Think about whether something would matter in five years.
"My manager, Jeanette [Wall], said like two years ago. Or maybe a year ago. I was panicking about something and she was like, okay just think about whether it would matter in five years. And I was like you know what, in five years this shit won’t fucking matter. And that’s always good whenever I’m panicking about something. It can be as small as someone was mean to me on social media and I feel really bad. I always think about her saying would it matter in five years. And then the occasional thing where I think it will matter in five years, I’m like oh shit."

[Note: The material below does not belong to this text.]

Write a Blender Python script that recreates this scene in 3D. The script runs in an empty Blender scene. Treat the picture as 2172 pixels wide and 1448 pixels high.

If you want something, make it yourself.
"I think I’ve said this elsewhere but my mother, whenever I wanted something, she’d be like why don’t you just make it? In retrospect I know it’s just because she didn’t feel like getting it for me. I’d be like can I get that toy and she’d be like why don’t you just make it for yourself? So in retrospect it wasn’t that deep, but that stuck with me because when I was starting out with music, I didn’t have the resources to record what I wanted to. I’d just look around and be like well how can I make it myself right now with what I have. It’s the same with putting on a show, it’s the same with tour. I don’t get hung up on what I don’t have, I just look at what I have and try to use that. And I think that’s come in handy. It’s definitely kept me from spending money I don’t need to spend. You gotta be scrappy."